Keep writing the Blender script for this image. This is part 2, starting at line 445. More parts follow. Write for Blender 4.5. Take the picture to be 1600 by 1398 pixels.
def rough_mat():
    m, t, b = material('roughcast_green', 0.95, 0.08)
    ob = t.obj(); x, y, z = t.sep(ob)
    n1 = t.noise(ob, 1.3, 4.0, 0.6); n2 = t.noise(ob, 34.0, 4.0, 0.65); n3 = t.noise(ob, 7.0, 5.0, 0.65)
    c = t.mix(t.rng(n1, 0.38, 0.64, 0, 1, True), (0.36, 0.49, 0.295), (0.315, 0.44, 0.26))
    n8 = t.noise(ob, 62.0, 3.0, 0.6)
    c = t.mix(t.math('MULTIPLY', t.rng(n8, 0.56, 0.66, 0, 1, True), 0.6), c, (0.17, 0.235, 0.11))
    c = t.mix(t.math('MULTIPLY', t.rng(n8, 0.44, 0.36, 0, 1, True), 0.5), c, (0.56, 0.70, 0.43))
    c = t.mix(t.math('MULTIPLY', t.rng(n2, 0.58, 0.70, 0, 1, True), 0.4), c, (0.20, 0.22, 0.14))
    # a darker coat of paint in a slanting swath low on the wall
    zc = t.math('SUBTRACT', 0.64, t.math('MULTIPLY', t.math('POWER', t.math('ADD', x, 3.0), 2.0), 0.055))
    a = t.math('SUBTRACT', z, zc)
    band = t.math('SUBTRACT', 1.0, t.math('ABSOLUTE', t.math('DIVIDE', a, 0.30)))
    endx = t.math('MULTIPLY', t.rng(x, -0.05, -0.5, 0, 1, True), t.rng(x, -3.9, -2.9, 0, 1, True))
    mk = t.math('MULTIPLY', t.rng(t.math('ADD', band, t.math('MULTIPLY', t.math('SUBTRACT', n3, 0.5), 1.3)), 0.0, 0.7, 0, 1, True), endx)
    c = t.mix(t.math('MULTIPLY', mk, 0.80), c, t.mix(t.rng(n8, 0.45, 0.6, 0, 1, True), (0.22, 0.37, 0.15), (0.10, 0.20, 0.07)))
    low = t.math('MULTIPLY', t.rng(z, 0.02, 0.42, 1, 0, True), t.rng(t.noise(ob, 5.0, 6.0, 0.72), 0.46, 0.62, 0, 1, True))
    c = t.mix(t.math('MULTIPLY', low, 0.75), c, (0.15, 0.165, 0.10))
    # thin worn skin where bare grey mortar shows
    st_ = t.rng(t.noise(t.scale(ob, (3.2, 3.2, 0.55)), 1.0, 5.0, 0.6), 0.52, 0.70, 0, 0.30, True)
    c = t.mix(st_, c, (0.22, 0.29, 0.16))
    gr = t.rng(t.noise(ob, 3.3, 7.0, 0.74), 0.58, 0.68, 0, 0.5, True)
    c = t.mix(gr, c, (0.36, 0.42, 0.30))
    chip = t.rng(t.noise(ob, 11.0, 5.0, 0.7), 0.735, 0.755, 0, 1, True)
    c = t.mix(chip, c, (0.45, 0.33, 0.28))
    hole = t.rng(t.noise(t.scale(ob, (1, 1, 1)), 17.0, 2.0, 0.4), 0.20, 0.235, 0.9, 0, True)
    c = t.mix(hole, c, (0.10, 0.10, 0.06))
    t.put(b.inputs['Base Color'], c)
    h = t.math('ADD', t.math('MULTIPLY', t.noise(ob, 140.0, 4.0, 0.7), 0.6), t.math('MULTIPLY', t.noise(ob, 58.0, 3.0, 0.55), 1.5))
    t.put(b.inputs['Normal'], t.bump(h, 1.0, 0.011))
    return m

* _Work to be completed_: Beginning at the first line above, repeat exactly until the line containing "# a darker coat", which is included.

* _Written answer_:
Keep writing the Blender script for this image. This is part 2, starting at line 445. More parts follow. Write for Blender 4.5. Take the picture to be 1600 by 1398 pixels.
def rough_mat():
    m, t, b = material('roughcast_green', 0.95, 0.08)
    ob = t.obj(); x, y, z = t.sep(ob)
    n1 = t.noise(ob, 1.3, 4.0, 0.6); n2 = t.noise(ob, 34.0, 4.0, 0.65); n3 = t.noise(ob, 7.0, 5.0, 0.65)
    c = t.mix(t.rng(n1, 0.38, 0.64, 0, 1, True), (0.36, 0.49, 0.295), (0.315, 0.44, 0.26))
    n8 = t.noise(ob, 62.0, 3.0, 0.6)
    c = t.mix(t.math('MULTIPLY', t.rng(n8, 0.56, 0.66, 0, 1, True), 0.6), c, (0.17, 0.235, 0.11))
    c = t.mix(t.math('MULTIPLY', t.rng(n8, 0.44, 0.36, 0, 1, True), 0.5), c, (0.56, 0.70, 0.43))
    c = t.mix(t.math('MULTIPLY', t.rng(n2, 0.58, 0.70, 0, 1, True), 0.4), c, (0.20, 0.22, 0.14))
    # a darker coat of paint in a slanting swath low on the wall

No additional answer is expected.